Problem description: Quote from the first line below through the line that contains "rf = np.stack([ii, ii", both included, and leave the pictures out.

Raw data:

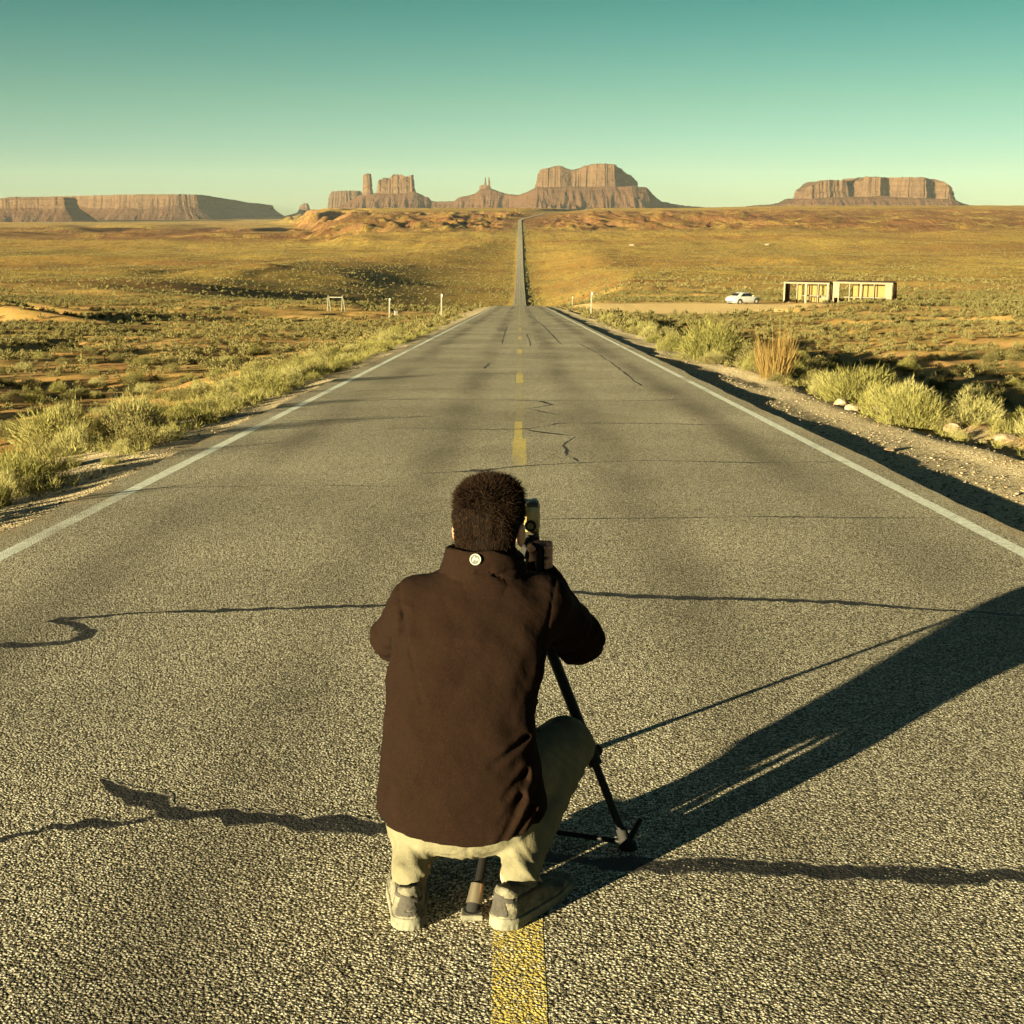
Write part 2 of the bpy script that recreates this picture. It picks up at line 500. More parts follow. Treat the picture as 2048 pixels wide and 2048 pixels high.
# ------------------------------------------------------------------ road
def lift(y): return 0.35 * sstep(y, 260, 700)
RY = YS[(YS > -10) & (YS < 4250)]
def jag(y, s): return 0.045 * fbm(y / 0.9, y * 0 + s, 4, 91) + 0.06 * fbm(y / 7.0, y * 0 + s, 2, 92)
cols = [(-3.30, 1, -0.30, 11.0), (-3.27, 1, 0.0, 11.0), (-2.4, 0, 0, 0), (-1.6, 0, 0, 0), (-0.8, 0, 0, 0), (0, 0, 0, 0), (0.8, 0, 0, 0), (1.6, 0, 0, 0), (2.4, 0, 0, 0), (3.22, 1, 0.0, 37.0), (3.25, 1, -0.34, 37.0)]
rv = []
for (ox, jg, dz, sd) in cols:
    xx = road_x(RY) + ox + (jag(RY, sd) if jg else 0)
    rv.append(np.stack([xx, RY, road_z(RY) + lift(RY) + dz], 1))
rv = np.stack(rv, 1)
nr, nc = rv.shape[:2]
ii = (np.arange(nr - 1)[:, None] * nc + np.arange(nc - 1)[None, :]).ravel()
rf = np.stack([ii, ii + 1, ii + 1 + nc, ii + nc], 1)

def asphalt_color(t, p):
    """returns (colour, bump height) for worn chip-seal asphalt"""
    warp = t.n('ShaderNodeMix', data_type='VECTOR')
    wn2 = t.n('ShaderNodeTexNoise'); t.l(p, wn2.inputs['Vector']); wn2.inputs['Scale'].default_value = 60.0
    warp.inputs[0].default_value = 0.006
    t.l(p, warp.inputs[4]); t.l(wn2.outputs['Color'], warp.inputs[5])
    pw = warp.outputs[1]
    v1 = t.n('ShaderNodeTexVoronoi'); v1.inputs['Scale'].default_value = 118.0; t.l(pw, v1.inputs['Vector'])
    s1 = t.n('ShaderNodeSeparateColor'); t.l(v1.outputs['Color'], s1.inputs[0])
    v2 = t.n('ShaderNodeTexVoronoi'); v2.inputs['Scale'].default_value = 215.0; t.l(pw, v2.inputs['Vector'])
    s2 = t.n('ShaderNodeSeparateColor'); t.l(v2.outputs['Color'], s2.inputs[0])
    big = t.ramp(s1.outputs[0], [(0.0, (0.030, 0.024, 0.016)), (0.40, (0.070, 0.059, 0.040)), (0.49, (0.30, 0.265, 0.185)), (0.60, (0.70, 0.64, 0.46)), (1.0, (0.95, 0.89, 0.70))])
    edge1 = t.mrange(v1.outputs['Distance'], 0.30, 0.55, 1.0, 0.0)
    small = t.ramp(s2.outputs[1], [(0.0, (0.035, 0.027, 0.017)), (0.42, (0.12, 0.098, 0.06)), (0.66, (0.40, 0.35, 0.22)), (1.0, (0.70, 0.63, 0.43))])
    col = t.mix(edge1, small, big)
    # wear: wheel paths, stains, patches
    sep = t.n('ShaderNodeSeparateXYZ'); t.l(p, sep.inputs[0])
    axx = t.math('ABSOLUTE', sep.outputs[0])
    wob_ = t.math('MULTIPLY', t.math('SUBTRACT', t.noise(t.pos((0.3, 0.12, 1.0)), 1.0, 3.0), 0.5), 0.5)
    axx = t.math('ADD', axx, wob_)
    wp = t.math('MAXIMUM', t.mrange(t.math('ABSOLUTE', t.math('SUBTRACT', axx, 0.78)), 0.0, 0.42, 1.0, 0.0, True),
                t.mrange(t.math('ABSOLUTE', t.math('SUBTRACT', axx, 2.28)), 0.0, 0.42, 1.0, 0.0, True))
    blot = t.noise(t.pos((1.0, 0.28, 1.0)), 0.55, 5.0, 0.6)
    wear = t.math('MULTIPLY', wp, t.mrange(blot, 0.33, 0.60))
    col = t.mix(t.math('MULTIPLY', wear, 0.60), col, (0.085, 0.068, 0.046))
    tone = t.mrange(t.noise(p, 0.35, 4.0), 0.3, 0.7, 0.78, 1.22)
    cm = t.n('ShaderNodeMix', data_type='RGBA', blend_type='MULTIPLY'); cm.inputs[0].default_value = 1.0
    cc = t.n('ShaderNodeCombineColor')
    for i in range(3): t.l(tone, cc.inputs[i])
    t.l(col, cm.inputs[6]); t.l(cc.outputs[0], cm.inputs[7])
    col = cm.outputs[2]
    h = t.math('SUBTRACT', 1.0, t.math('ADD', t.math('MULTIPLY', v1.outputs['Distance'], 0.9), t.math('MULTIPLY', v2.outputs['Distance'], 0.35)))
    h = t.math('ADD', h, t.math('MULTIPLY', s1.outputs[1], 0.35))
    return col, h

def mat_asphalt():
    t = NT('asphalt')
    p = t.pos()
    col, h = asphalt_color(t, p)
    sep = t.n('ShaderNodeSeparateXYZ'); t.l(p, sep.inputs[0])
    # thin sand drifting over the edge
    sand = t.math('MULTIPLY', t.mrange(t.math('ABSOLUTE', sep.outputs[0]), 3.05, 3.3), t.mrange(t.noise(p, 2.5, 4.0), 0.42, 0.6))
    sand = t.math('MULTIPLY', sand, t.mrange(sep.outputs[1], 300, 500, 1.0, 0.0))
    col = t.mix(t.math('MULTIPLY', sand, 0.7), col, (0.40, 0.28, 0.13))
    return t.done(t.principled(col, 0.85, 0.0, t.bump(h, 1.0, 0.0078), 0.15))

def mat_paint(name, base, wear_lo=0.34, wear_hi=0.52):
    t = NT(name)
    p = t.pos()
    col, h = asphalt_color(t, p)
    chip = t.mrange(t.noise(p, 75.0, 3.0, 0.7), wear_lo - 0.06, wear_hi - 0.04)
    worn = t.mrange(t.noise(t.pos((1.0, 0.4, 1.0)), 1.2, 4.0), 0.28, 0.46)
    m = t.math('MULTIPLY', chip, worn)
    dirty = t.mix(t.mrange(t.noise(p, 22.0, 4.0), 0.35, 0.7), base, tuple(c * 0.66 for c in base))
    c = t.mix(m, col, dirty)
    return t.done(t.principled(c, 0.75, 0.0, t.bump(h, 1.0, 0.0062), 0.2))

M_ASPH = mat_asphalt()
road = add('road', np_mesh('road', rv.reshape(-1, 3), rf, False), M_ASPH)
tag(road, 'straight two-lane asphalt highway dipping into the valley and climbing again', kind='structure')

M_WHITE = mat_paint('white_road_paint', (0.80, 0.82, 0.68), 0.26, 0.40)
M_YELLOW = mat_paint('yellow_road_paint', (0.78, 0.60, 0.13), 0.45, 0.60)
M_GHOST = mat_paint('worn_yellow_paint', (0.46, 0.38, 0.16), 0.50, 0.66)

def strip(name, y0, y1, ox, w, mat, dz=0.00025, ragged=0.004):
    yy = np.concatenate([[y0], RY[(RY > y0 + 0.03) & (RY < y1 - 0.03)], [y1]])
    j = ragged * fbm(yy / 0.3, yy * 0 + ox, 2, 95); k = ragged * fbm(yy / 0.3, yy * 0 + ox + 50, 2, 96)
    zz = np.interp(yy, RY, road_z(RY) + lift(RY)) + dz + 0.000004 * np.clip(yy, 0, None)
    xr = np.interp(yy, RY, road_x(RY))
    v = np.stack([np.stack([xr + ox - w / 2 + j, yy, zz], 1), np.stack([xr + ox + w / 2 + k, yy, zz], 1)], 1).reshape(-1, 3)
    i = np.arange(len(yy) - 1) * 2
    f = np.stack([i, i + 1, i + 3, i + 2], 1)
    return add(name, np_mesh(name, v, f), mat, road)

strip('white_edge_line', -3, 4200, -3.0, 0.105, M_WHITE)
strip('white_edge_line', -3, 4200, 2.96, 0.105, M_WHITE)
strip('yellow_dash', -1.2, 2.86, 0.0, 0.118, M_YELLOW)
strip('yellow_dash', 11.33, 13.5, 0.0, 0.135, M_YELLOW)
strip('yellow_dash', 13.5, 15.35, -0.012, 0.088, M_YELLOW)
yy0 = 22.2
while yy0 < 170:
    strip('yellow_dash', yy0, yy0 + 2.9, 0.0, 0.125, M_YELLOW)
    yy0 += 10.9
strip('worn_centre_stripe', 2.95, 11.2, 0.005, 0.10, M_GHOST, 0.00015)
strip('worn_centre_stripe', 15.5, 150, 0.005, 0.10, M_GHOST, 0.00015)
yy0 = 660.0
while yy0 < 1100:
    strip('yellow_dash', yy0, yy0 + 3.0, 0.0, 0.125, M_YELLOW)
    yy0 += 10.9

# tar-sealed cracks
t = NT('sealing_tar')
pc = t.pos()
tarcol = t.mix(t.mrange(t.noise(pc, 9.0, 4.0), 0.35, 0.65), (0.011, 0.0095, 0.0085), (0.030, 0.026, 0.022))
chips = t.mrange(t.voro(pc, 80.0), 0.16, 0.26, 1.0, 0.0)
tarcol = t.mix(t.math('MULTIPLY', chips, t.mrange(t.noise(pc, 7.0, 4.0), 0.47, 0.62)), tarcol, (0.45, 0.40, 0.27))
ac_, ah_ = asphalt_color(t, pc)
ea = t.n('ShaderNodeAttribute'); ea.attribute_name = 'edge'
ragged_ = t.math('ADD', t.math('MULTIPLY', t.noise(pc, 55.0, 4.0, 0.75), 0.9), t.math('MULTIPLY', t.noise(pc, 9.0, 3.0), 0.5))
tmask = t.mrange(t.math('SUBTRACT', t.math('MULTIPLY', ea.outputs['Fac'], 1.5), ragged_), -0.46, -0.14, 0.0, 0.97)
M_TAR = t.done(t.principled(t.mix(tmask, ac_, tarcol), 0.7, 0.0, t.bump(t.math('ADD', t.math('MULTIPLY', t.noise(pc, 45.0, 3.0), 0.5), t.math('MULTIPLY', ah_, t.math('SUBTRACT', 1.15, tmask))), 0.9, 0.0065), 0.3))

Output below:
Write part 2 of the bpy script that recreates this picture. It picks up at line 500. More parts follow. Treat the picture as 2048 pixels wide and 2048 pixels high.
# ------------------------------------------------------------------ road
def lift(y): return 0.35 * sstep(y, 260, 700)
RY = YS[(YS > -10) & (YS < 4250)]
def jag(y, s): return 0.045 * fbm(y / 0.9, y * 0 + s, 4, 91) + 0.06 * fbm(y / 7.0, y * 0 + s, 2, 92)
cols = [(-3.30, 1, -0.30, 11.0), (-3.27, 1, 0.0, 11.0), (-2.4, 0, 0, 0), (-1.6, 0, 0, 0), (-0.8, 0, 0, 0), (0, 0, 0, 0), (0.8, 0, 0, 0), (1.6, 0, 0, 0), (2.4, 0, 0, 0), (3.22, 1, 0.0, 37.0), (3.25, 1, -0.34, 37.0)]
rv = []
for (ox, jg, dz, sd) in cols:
    xx = road_x(RY) + ox + (jag(RY, sd) if jg else 0)
    rv.append(np.stack([xx, RY, road_z(RY) + lift(RY) + dz], 1))
rv = np.stack(rv, 1)
nr, nc = rv.shape[:2]
ii = (np.arange(nr - 1)[:, None] * nc + np.arange(nc - 1)[None, :]).ravel()
rf = np.stack([ii, ii + 1, ii + 1 + nc, ii + nc], 1)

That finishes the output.